Professor Violeta Moreno-Lax is Full Professor of Law (on special leave) at Queen Mary University of London, specialising in international and EU law at the intersection with migration, border violence, and security studies. She is the founder of Queen Mary’s Immigration Law programme and the inaugural director of its (B)OrderS: Centre for the Legal Study of Borders, Migration and Displacement. At Queen Mary, she has also co-founded and served as inaugural co-director of the Centre for European and International Legal Affairs (CEILA) (2014-18) and as PI of SAROBMED: The Search and Rescue Observatory for the Mediterranean, a multi-disciplinary, multi-stakeholder, award-winning consortium documenting and analysing human rights violations at sea occurring during interdiction/rescue operations. She also serves as Co-Chair of The European Law Observatory; as a member of the Advisory Board of Equal Rights Beyond Borders; as a member of the Steering Committee of the Migration and Law Network; and has been Senior Research Associate of the Refugee Law Initiative of the University of London since 2018. She regularly advices the EU institutions and other organisations in her areas of expertise. Her latest studies for the European Parliament concern The EU Approach to Migration in the Mediterranean (2021) and EU External Migration Policy and the Protection of Human Rights (2020).

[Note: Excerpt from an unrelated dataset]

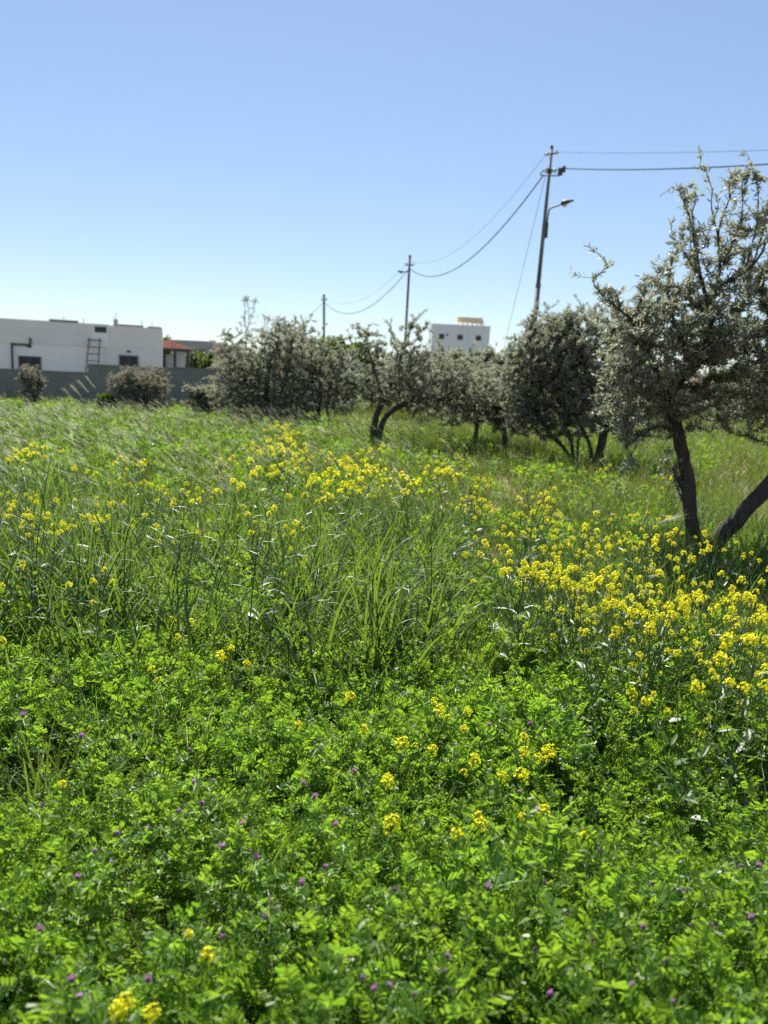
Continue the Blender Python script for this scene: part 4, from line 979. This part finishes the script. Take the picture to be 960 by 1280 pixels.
def low_mustard(heads, label, z=.36, base=None, group=None):
    """a small mustard plant whose stems end at the given places in the photo"""
    pts = [PZ(px, py, z) for px, py in heads]; c = np.mean(pts, axis=0)
    b = np.array([c[0] + gm.normal() * .04 - .05, c[1] + .05 + gm.normal() * .04, 0]); b[2] = ground_z(b[0], b[1])
    o = thing('mustard_plant', b, label, 'wildflower', group); sm = MB(); lm = MB()
    for p in pts:
        q = smooth_path([(0, 0, 0), (p - b) * .5 + gm.normal(size=3) * .015, p - b], 8); tube(sm, q, np.linspace(.0026, .0013, 8), 4, 0, cap=False)
        for k in range(5):
            f = 3 + 3.6 * gm.random(); s = np.array([np.interp(f, np.arange(8), q[:, i]) for i in range(3)]); d = unit(np.array([gm.normal(), gm.normal(), .8]))
            tube(sm, [s, s + d * .012, s + d * .03], [.0006, .0012, .0004], 3, 0, cap=False)
            if k < 3: leaves_mesh(lm, np.array([s]), np.array([d]), np.array([[0, 0, 1.0]]), .05, .018, LEAF6)
        e = Vector(unit(q[-1] - q[-2]) + np.array([0, -.15, .2])).to_track_quat('Z', 'Y').to_euler()
        place('flower_head', HEADS[int(gm.integers(0, 4))], o, p - b, e, .60 + (.20 if heads[0][1] < 1100 else .02) + .32 * gm.random())
    sm.build('stem', M['mstem'], o); lm.build('leaves', M['mleaf'], o)
    return o
for hs, lab in (
    ([(543, 876), (550, 888), (560, 897), (584, 890)], 'low yellow mustard plant with stacked heads in the middle of the foreground'),
    ([(502, 930), (519, 932), (540, 938)], 'low yellow mustard plant just below left of the stacked heads'),
    ([(580, 912), (593, 950), (580, 966)], 'low yellow mustard plant with three heads below right of the stacked heads'),
    ([(655, 922), (655, 940), (672, 947), (686, 940)], 'low yellow mustard plant with four close heads right of centre in the foreground'),
    ([(627, 971), (652, 969)], 'low yellow mustard plant with two heads below the four close heads'),
    ([(485, 976), (490, 1029)], 'low yellow mustard plant with two heads one above the other near the middle'),
    ([(653, 1020), (680, 1014)], 'low yellow mustard plant with two heads side by side in the right foreground'),
    ([(730, 1044)], 'single low yellow mustard head in the vetch of the right foreground'),
    ([(598, 1020), (600, 1030), (570, 1042)], 'pale small mustard plant in the lower middle foreground'),
    ([(372, 906)], 'single low yellow mustard head in the vetch left of the middle'),
    ([(455, 911), (437, 872)], 'small two headed mustard plant above the middle of the foreground'),
    ([(190, 836), (199, 850)], 'low yellow mustard plant with two heads in the left vetch'),
    ([(276, 820), (290, 811), (308, 830)], 'low yellow mustard plant with three heads in the left vetch below the tall grass'),
    ([(216, 775), (238, 778), (222, 797)], 'low yellow mustard plant at the foot of the left tall grass'),
    ([(2, 801)], 'yellow mustard head at the left edge below the tall grass'),
    ([(78, 980)], 'single yellow mustard head beside the dark hollow in the left vetch'),
    ([(258, 1194), (236, 1168)], 'low mustard plant near the bottom left of the vetch'),
    ([(148, 1262), (155, 1256), (190, 1267)], 'low mustard plant at the bottom edge left of the middle'),
    ([(792, 889), (790, 868)], 'yellow mustard plant at the near tip of the dense right patch'),
    ([(805, 846), (800, 852), (828, 842)], 'yellow mustard plant with bunched heads near the tip of the right patch'),
    ([(926, 880), (905, 875), (934, 856)], 'low yellow mustard plant near the right edge, closest one there')):
    low_mustard(hs, lab)
# two sprawling stems at the right edge
for hs, lab, base in (([(952, 728), (938, 778), (952, 775), (930, 800)], 'sprawling mustard plant leaning right with long bare stems at the right edge', (840, 850)),
                      ([(940, 800), (922, 776), (908, 800), (900, 825)], 'lower sprawling mustard plant leaning right at the right edge', (820, 880))):
    pts = [PZ(px, py, .62) for px, py in hs]; b = PZ(*base, .15); b[2] = 0
    o = thing('mustard_plant', b, lab, 'wildflower'); sm = MB()
    for p in pts:
        q = smooth_path([(0, 0, 0), (p - b) * np.array([.45, .45, .62]) + gm.normal(size=3) * .02, p - b], 12); tube(sm, q, np.linspace(.0042, .0016, 12), 5, 0, cap=False)
        for k in range(10):
            f = 5 + 5 * gm.random(); s = np.array([np.interp(f, np.arange(12), q[:, i]) for i in range(3)]); d = unit(np.array([gm.normal() + .5, gm.normal(), .8]))
            tube(sm, [s, s + d * .015, s + d * .045], [.0008, .0014, .0005], 3, 0, cap=False)
        place('flower_head', HEADS[int(gm.integers(0, 4))], o, p - b, (0, .4, 0), 1.0 + .3 * gm.random())
    sm.build('stem', M['mstem'], o)

# ------------------------------------------------------------------ purple flowering vetch sprigs
def vetch_flower(seed):
    g = np.random.default_rng(seed); mb = MB()
    for s in ((0, 0, 0), (.004, -.002, -.004)):
        c = np.array(s); d = np.array([.5, -.3, .6])
        leaves_mesh(mb, np.array([c]), np.array([d]), np.array([[-.6, 0, .8]]), .017, .019, PETAL, 0)
        for sg in (1, -1): leaves_mesh(mb, np.array([c]), np.array([d + np.array([.35, .35 * sg, -.5])]), np.array([[0, sg, .4]]), .012, .008, PETAL, 0)
        leaves_mesh(mb, np.array([c]), np.array([d + np.array([.5, 0, -.6])]), np.array([[0, .3, 1.0]]), .010, .006, LEAF6, 1)
    tube(mb, [(0, 0, -.006), (0, 0, 0)], [.002, .0025], 5, 2)
    return mb.mesh('flower', [M['purple'], M['white_petal'], M['vetch_stem']])
VFL = [vetch_flower(s) for s in range(2)]
def sprig(seed, h=.3):
    g = np.random.default_rng(seed); st = MB(); lf = MB(); pts = smooth_path([(0, 0, 0), (.02, .01, h * .5), (.03 + g.normal() * .02, g.normal() * .02, h)], 8)
    tube(st, pts, np.linspace(.0018, .001, 8), 3, 0, cap=False)
    for j in range(5):
        f = 2.5 + j; p = np.array([np.interp(f, np.arange(8), pts[:, i]) for i in range(3)]); la = j * 2.6 + g.random()
        pinnate(lf, p, np.array([math.cos(la), math.sin(la), .5]), np.array([0, 0, 1.0]), .06, 6, .022, .008, g)
    return st.mesh('stem', [M['vetch_stem']]), lf.mesh('leaves', [M['vetch'], M['vetch_stem']]), pts[-1] + np.array([.004, -.008, .004])
SPR = [sprig(s) for s in range(4)]
VP = [(118, 1062), (282, 1056), (120, 1098), (280, 1170), (255, 1002), (225, 1012), (190, 1035), (378, 978), (396, 996), (392, 927), (445, 963), (300, 1030), (237, 935), (320, 1072), (240, 975), (88, 1225), (102, 1240), (52, 1162), (183, 1222), (605, 1106), (590, 1122), (493, 1110), (668, 1184), (705, 1138), (562, 1234), (490, 1228), (450, 1220), (786, 1228), (640, 1096), (952, 1082), (932, 1002), (553, 1195), (520, 1240), (746, 1060), (884, 965), (830, 1200), (612, 906), (664, 905), (570, 930), (30, 895), (105, 920), (150, 1040), (345, 1135), (420, 1030), (735, 1175), (690, 1240), (860, 1110), (540, 1160)] + [(int(a), int(b)) for a, b in zip(rng.integers(20, 945, 26), rng.integers(960, 1275, 26))]
for i, (px, py) in enumerate(VP):
    sm, lm, tip = SPR[i % 4]; p = PZ(px, py, .345)
    rz = gm.random() * 1.2 - .6; tp = Matrix.Rotation(rz, 3, 'Z') @ Vector(tip)
    o = thing('vetch_sprig', (p[0] - tp.x, p[1] - tp.y, .345 - tip[2]), 'purple flowered vetch sprig in the %s vetch %s' % ('near' if py > 1150 else 'foremost middle' if py > 1030 else 'farther', 'at the left' if px < 200 else 'left of the middle' if px < 420 else 'around the middle' if px < 600 else 'right of the middle' if px < 780 else 'at the right'), 'wildflower', 'purple flowered vetch sprigs of the foreground', rz)
    place('stem', sm, o); place('leaves', lm, o); place('flower', VFL[i % 2], o, tip, (gm.normal() * .3, gm.normal() * .3, -1.2 - rz + gm.normal() * .7), .75 + .4 * gm.random())

# ------------------------------------------------------------------ single grasses one can point at
def grass_thing(name, base, label, blades, mat='grass', cat='grass tuft', group=None, stalks=()):
    o = thing(name, (base[0], base[1], float(ground_z(base[0], base[1]))), label, cat, group)
    for b in blades:
        q = MB(); blade(q, *b); q.build('blade', M[mat], o)
    for pts, r_ in stalks:
        q = MB(); tube(q, smooth_path(pts, 10), np.linspace(r_, r_ * .45, 10), 5); q.build('stalk', M['grass'], o, smooth=True)
    return o
b = PZ(610, 810, .2)
grass_thing('grass_tuft', b, 'dark bluish tuft of stiff upright leaves left of the yellow patch',
    [((gm.normal() * .07, gm.normal() * .04, 0), .25 + gm.normal() * .35, .42 + .24 * gm.random(), .20 + .22 * gm.random(), .1 + .5 * gm.random() ** 2, .016, 8) for k in range(16)], 'grass_blue')
b = PZ(495, 1120, .1)
grass_thing('grass_tuft', b, 'pale broad grass blades arching over the bare spot near the bottom',
    [((0, 0, 0), 2.7, .40, .25, 1.9, .013, 10), ((.02, .02, 0), .1, .40, .15, 2.2, .013, 10), ((-.06, -.05, 0), 3.0, .34, .3, 2.2, .012, 10), ((-.03, -.16, 0), .4, .36, .5, 1.9, .014, 10), ((-.1, 0, 0), 2.0, .36, .12, .5, .011, 8), ((-.12, -.08, 0), 3.3, .26, .5, 1.6, .012, 8)])
ORD = ['first', 'second', 'third', 'fourth', 'fifth', 'sixth', 'seventh', 'eighth', 'ninth', 'tenth', 'eleventh', 'twelfth', 'thirteenth', 'fourteenth', 'fifteenth', 'sixteenth']
stalk_px = [(62, 585, 40, 735), (18, 650, 10, 760), (68, 655, 58, 770), (140, 640, 128, 760), (182, 635, 160, 770), (230, 640, 205, 770), (158, 660, 145, 760), (295, 650, 280, 760), (325, 660, 310, 780), (245, 655, 232, 750), (380, 665, 372, 790), (100, 668, 92, 765), (355, 690, 340, 790), (478, 690, 465, 800), (545, 640, 535, 760), (400, 640, 385, 740)]
for i, (xt, yt, xb, yb) in enumerate(stalk_px):
    g_ = PZ(xb, yb, .35); g_[2] = 0; tp = P(xt, yt, g_[1]) - g_
    bl = [((0, 0, 0), gm.random() * 6.28, .45 + .2 * gm.random(), .15, 1.0 + gm.random(), .011, 8)]
    for k in range(6):
        f = .25 + .12 * k; bl.append((tuple(tp * f), (0.2 if k % 2 else 2.9) + gm.normal() * .5, (.30 + .16 * gm.random()) * (1.15 - f * .4), .2 + .4 * gm.random(), 1.1 + 1.3 * gm.random(), .0125, 8))
    o = grass_thing('grass_stalk', g_, 'tall dark grass stalk rising at the left of the field above the yellow flowers' if i == 0 else ORD[sorted(p[0] for p in stalk_px).index(xt)] + ' upright dark grass stalk counted from the left edge',
        bl, 'grass', 'grass', None if i == 0 else 'upright grass stalks of the left field', [([(0, 0, 0), tp * .5 + gm.normal(size=3) * .03, tp * .8 + gm.normal(size=3) * .03, tp], .004)])
    if i == 0:
        q = MB(); awn_head(q, tp, np.array([.9, 0, -.28]), .17, gm, 10); q.build('ear', M['awn'], o)
def ear_thing(pb, pt, Y_, hd, hl, label, n=1, dx=0.0, body=.45, r_=.003, fat=1.0):
    g_ = P(*pb, Y_); g_[2] = 0; o = thing('bearded_grass', g_, label, 'grass')
    for k in range(n):
        t_ = P(pt[0] + k * 9 + dx, pt[1] - k * 5, Y_) - g_
        q = MB(); tube(q, smooth_path([(k * .03, 0, 0), t_ * .55 + np.array([.06, 0, 0]), t_], 10), np.linspace(r_, r_ * .6, 10), 4); q.build('stalk', M['grass'], o, smooth=True)
        q = MB(); awn_head(q, t_, np.array(hd, float), hl, gm, 16, 0, body, fat)
        for s in range(3): awn_head(q, t_ + gm.normal(size=3) * .006, np.array(hd, float) + gm.normal(size=3) * .05, hl, gm, 14, 0, body, fat)
        q.build('ear', M['awn'], o)
ear_thing((800, 760), (820, 656), 5.0, (.9, 0, .42), .24, 'pale bearded grass ear crossing the foot of the near olive trunk', 1, 0, .3)
ear_thing((120, 540), (92, 500), 11.0, (-.55, 0, .6), .26, 'cluster of pale feathery grass ears in front of the grey wall, upper left', 4, 0, .7, .003, 2.4)
ear_thing((215, 550), (190, 521), 11.0, (-.7, 0, .45), .24, 'cluster of pale feathery grass ears in front of the dusty bush', 3, 0, .7, .003, 2.4)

Professor Moreno-Lax currently holds a prestigious Ramón y Cajal grant (2022-27), awarded by the Spanish government to top scientists, that she is implementing at the University of Barcelona. Previously, she has held academic appointments at the Universities of Oxford, Liverpool, and Louvain-la-Neuve, and research fellowships at the European University Institute (Fernand Braudel Senior Research Fellowship, 2021), the Max Planck Institute for Comparative Public Law and International Law (Directors’ Grant, 2018), and The Hague Academy of International Law (Centre for Studies and Research, 2010). She has held visiting positions at the Universities of Ghent: European Law Institute (2019), Macquarie Law School (2017), New South Wales: Kaldor Centre for International Refugee Law (2017), Oxford: Refugee Studies Centre (2010-12), and Nijmegen: Centre for Migration Law (2009-10).
For details on her publications, please, consult her Academia page.
CONTACT: vm2688@nyu.edu
Research Project
Professor Moreno-Lax’ research takes issue with the phenomenon of ‘humanitarian smuggling’ and the legitimacy of its criminalisation. The project starts from the increasing penalisation of individuals aiding migrants with a humanitarian purpose and the extensive resort to smuggling offences observed in the EU, which seems to clash with basic ethical assumptions (saving lives and helping persons in need are praiseworthy actions) and with established general principles of criminal law (the legality and proportionality of offences, the principle of guilt, and the harm principle).
Against this background, the project aims to determine the legal and normative limits to the criminalisation of ‘humanitarian smuggling’ in light of EU constitutional law and its interplay with international norms (including the duty to rescue and render assistance to persons in danger of being lost at sea, human rights, and the principles of solidarity and humanitarianism). The research will examine the compatibility of the current (EU) legal framework and its implementation in select Member States with the general principles of criminal law and EU constitutional principles (as inspired by international law and common constitutional traditions).
The research will draw on intellectual resources across disciplinary fields in EU and international law, legal philosophy, theory of criminal law as well as criminology, international political sociology, and critical migration studies. The expected result is for the project to fill an important gap in the literature by offering a comprehensive understanding of the normative limits to the criminalisation of humanitarian assistance in light of EU constitutional norms and the general principles and values of criminal law. More broadly, the study will inform the wider discussion on symbolic uses and the overreach of criminal law, as well as the legal and policy-related shortcomings of prevailing regulatory approaches to irregular migration in the EU and beyond.